◆ **CHALLENGE**:
Give the data again exactly as written, skipping any pictures.
##############################
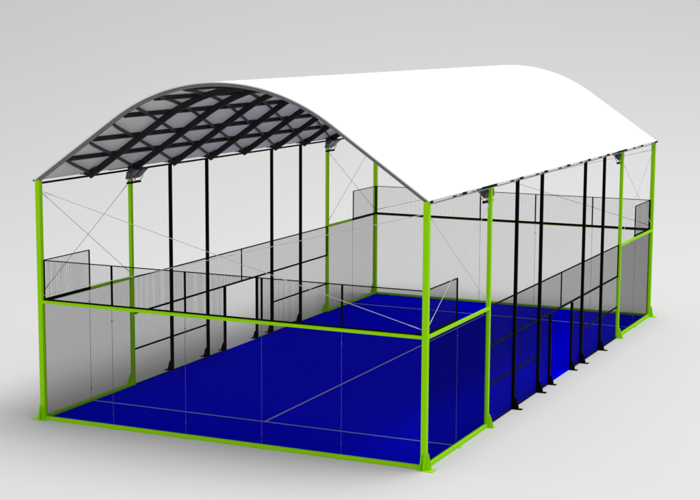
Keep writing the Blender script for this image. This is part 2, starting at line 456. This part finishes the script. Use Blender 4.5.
# ------------------------------------------------------------------ floodlights
def floodlight(x, s, y, label):
    """s = inward direction along x"""
    t = thing('floodlight', (x, y, 5.46), label, 'floodlight', 'twin floodlights on the green side posts')
    c = x + s*(SW/2+0.03)
    MB().box(c-0.025, c+0.025, y-0.27, y+0.37, 5.435, 5.485).build('crossbar', M_BLACK, t, (c, y, 5.46), bevel=0.004)
    MB().box(x+s*(SW/2+0.001), c-s*0.026, y-0.05, y+0.05, 5.42, 5.50).build('clamp', M_BLACK, t, (c, y, 5.46))
    for yc in (y-0.13, y+0.23):
        cx, cz = c+s*0.10, 5.70
        u = Vector((s*0.72, 0, 0.69)).normalized(); n = Vector((s*u.z, 0, -s*u.x*1)).normalized()
        n = Vector((s*abs(u.z), 0, -abs(u.x)))
        C = Vector((cx, yc, cz)); hy = 0.145; hu = 0.18
        def quad(ku, ky, off):
            return [C + u*(a*hu*ku) + Vector((0, b*hy*ky, 0)) + n*off for a, b in ((-1,-1),(1,-1),(1,1),(-1,1))]
        body = MB().hexa(quad(0.7, 0.7, -0.09) + quad(1, 1, -0.02))
        body.hexa(quad(1.04, 1.04, -0.0195) + quad(1.04, 1.04, 0.02))
        for i in range(6):   # cooling fins on the back
            yy = -hy*0.6 + hy*1.2*i/5
            q = [C + u*(a*hu*0.6) + Vector((0, yy+b*0.005, 0)) - n*0.091 for a, b in ((-1,-1),(1,-1),(1,1),(-1,1))]
            q2 = [p - n*0.035 for p in q]; body.hexa(q + q2)
        bo = body.build('lamp_head', M_LAMPBODY, t, tuple(C))
        MB().hexa(quad(0.9, 0.9, 0.0205) + quad(0.9, 0.9, 0.024)).build('lens', M_LAMPGLASS, bo, tuple(C))
        k = C - n*0.02
        ym = hy*1.04+0.018
        MB().tube([(k.x, yc-ym, k.z), (c+s*0.04, yc-ym, 5.56), (c, yc-ym*0.6, 5.487), (c, yc+ym*0.6, 5.487), (c+s*0.04, yc+ym, 5.56), (k.x, yc+ym, k.z)], 0.011, 6).build('yoke', M_YOKE, bo, tuple(C))
floodlight(0, 1, 4, 'twin floodlight on the near green post of the left long side')
floodlight(0, 1, 16, 'twin floodlight on the far green post of the left long side')
floodlight(W, -1, 4, 'twin floodlight on the near green post of the right long side')
floodlight(W, -1, 16, 'twin floodlight on the far green post of the right long side')

# ------------------------------------------------------------------ light
w = bpy.data.worlds.new('World'); scene.world = w; w.use_nodes = True
bg = w.node_tree.nodes['Background']; bg.inputs[0].default_value = (1, 1, 1, 1); bg.inputs[1].default_value = 0.60

def area(name, loc, target, size, power):
    ld = bpy.data.lights.new(name, 'AREA'); ld.shape = 'DISK'; ld.size = size; ld.energy = power
    o = bpy.data.objects.new(name, ld); COL.objects.link(o); o.location = loc
    o.rotation_euler = (Vector(target)-Vector(loc)).to_track_quat('-Z', 'Y').to_euler()
    return o
area('key_softbox', (5+15, 10+6, 74), (5, 10, 0), 44, 40500)

# ------------------------------------------------------------------ camera
cd = bpy.data.cameras.new('camera'); co = bpy.data.objects.new('camera', cd); COL.objects.link(co)
scene.camera = co
az, el, ro, f = -0.4310, 0.1428, 0.0051, 1535.2
F = Vector((math.sin(az)*math.cos(el), math.cos(az)*math.cos(el), -math.sin(el)))
Rv = F.cross(Vector((0,0,1))).normalized(); U = Rv.cross(F)
R2 = Rv*math.cos(ro) + U*math.sin(ro); U2 = -Rv*math.sin(ro) + U*math.cos(ro)
mt = Matrix((R2, U2, -F)).transposed().to_4x4(); mt.translation = Vector((22.0393, -30.0892, 9.4669))
co.matrix_world = mt
cd.sensor_width = 36; cd.lens = f/700*36; cd.clip_end = 1000; cd.clip_start = 0.5

scene.view_settings.view_transform = 'Standard'; scene.view_settings.look = 'None'
scene.view_settings.exposure = 0.0; scene.view_settings.gamma = 1
scene.render.engine = 'CYCLES'
scene.cycles.max_bounces = 12; scene.cycles.transparent_max_bounces = 32; scene.cycles.diffuse_bounces = 4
##############################
◆ **THE OUTPUT**:
Keep writing the Blender script for this image. This is part 2, starting at line 456. This part finishes the script. Use Blender 4.5.
# ------------------------------------------------------------------ floodlights
def floodlight(x, s, y, label):
    """s = inward direction along x"""
    t = thing('floodlight', (x, y, 5.46), label, 'floodlight', 'twin floodlights on the green side posts')
    c = x + s*(SW/2+0.03)
    MB().box(c-0.025, c+0.025, y-0.27, y+0.37, 5.435, 5.485).build('crossbar', M_BLACK, t, (c, y, 5.46), bevel=0.004)
    MB().box(x+s*(SW/2+0.001), c-s*0.026, y-0.05, y+0.05, 5.42, 5.50).build('clamp', M_BLACK, t, (c, y, 5.46))
    for yc in (y-0.13, y+0.23):
        cx, cz = c+s*0.10, 5.70
        u = Vector((s*0.72, 0, 0.69)).normalized(); n = Vector((s*u.z, 0, -s*u.x*1)).normalized()
        n = Vector((s*abs(u.z), 0, -abs(u.x)))
        C = Vector((cx, yc, cz)); hy = 0.145; hu = 0.18
        def quad(ku, ky, off):
            return [C + u*(a*hu*ku) + Vector((0, b*hy*ky, 0)) + n*off for a, b in ((-1,-1),(1,-1),(1,1),(-1,1))]
        body = MB().hexa(quad(0.7, 0.7, -0.09) + quad(1, 1, -0.02))
        body.hexa(quad(1.04, 1.04, -0.0195) + quad(1.04, 1.04, 0.02))
        for i in range(6):   # cooling fins on the back
            yy = -hy*0.6 + hy*1.2*i/5
            q = [C + u*(a*hu*0.6) + Vector((0, yy+b*0.005, 0)) - n*0.091 for a, b in ((-1,-1),(1,-1),(1,1),(-1,1))]
            q2 = [p - n*0.035 for p in q]; body.hexa(q + q2)
        bo = body.build('lamp_head', M_LAMPBODY, t, tuple(C))
        MB().hexa(quad(0.9, 0.9, 0.0205) + quad(0.9, 0.9, 0.024)).build('lens', M_LAMPGLASS, bo, tuple(C))
        k = C - n*0.02
        ym = hy*1.04+0.018
        MB().tube([(k.x, yc-ym, k.z), (c+s*0.04, yc-ym, 5.56), (c, yc-ym*0.6, 5.487), (c, yc+ym*0.6, 5.487), (c+s*0.04, yc+ym, 5.56), (k.x, yc+ym, k.z)], 0.011, 6).build('yoke', M_YOKE, bo, tuple(C))
floodlight(0, 1, 4, 'twin floodlight on the near green post of the left long side')
floodlight(0, 1, 16, 'twin floodlight on the far green post of the left long side')
floodlight(W, -1, 4, 'twin floodlight on the near green post of the right long side')
floodlight(W, -1, 16, 'twin floodlight on the far green post of the right long side')

# ------------------------------------------------------------------ light
w = bpy.data.worlds.new('World'); scene.world = w; w.use_nodes = True
bg = w.node_tree.nodes['Background']; bg.inputs[0].default_value = (1, 1, 1, 1); bg.inputs[1].default_value = 0.60

def area(name, loc, target, size, power):
    ld = bpy.data.lights.new(name, 'AREA'); ld.shape = 'DISK'; ld.size = size; ld.energy = power
    o = bpy.data.objects.new(name, ld); COL.objects.link(o); o.location = loc
    o.rotation_euler = (Vector(target)-Vector(loc)).to_track_quat('-Z', 'Y').to_euler()
    return o
area('key_softbox', (5+15, 10+6, 74), (5, 10, 0), 44, 40500)

# ------------------------------------------------------------------ camera
cd = bpy.data.cameras.new('camera'); co = bpy.data.objects.new('camera', cd); COL.objects.link(co)
scene.camera = co
az, el, ro, f = -0.4310, 0.1428, 0.0051, 1535.2
F = Vector((math.sin(az)*math.cos(el), math.cos(az)*math.cos(el), -math.sin(el)))
Rv = F.cross(Vector((0,0,1))).normalized(); U = Rv.cross(F)
R2 = Rv*math.cos(ro) + U*math.sin(ro); U2 = -Rv*math.sin(ro) + U*math.cos(ro)
mt = Matrix((R2, U2, -F)).transposed().to_4x4(); mt.translation = Vector((22.0393, -30.0892, 9.4669))
co.matrix_world = mt
cd.sensor_width = 36; cd.lens = f/700*36; cd.clip_end = 1000; cd.clip_start = 0.5

scene.view_settings.view_transform = 'Standard'; scene.view_settings.look = 'None'
scene.view_settings.exposure = 0.0; scene.view_settings.gamma = 1
scene.render.engine = 'CYCLES'
scene.cycles.max_bounces = 12; scene.cycles.transparent_max_bounces = 32; scene.cycles.diffuse_bounces = 4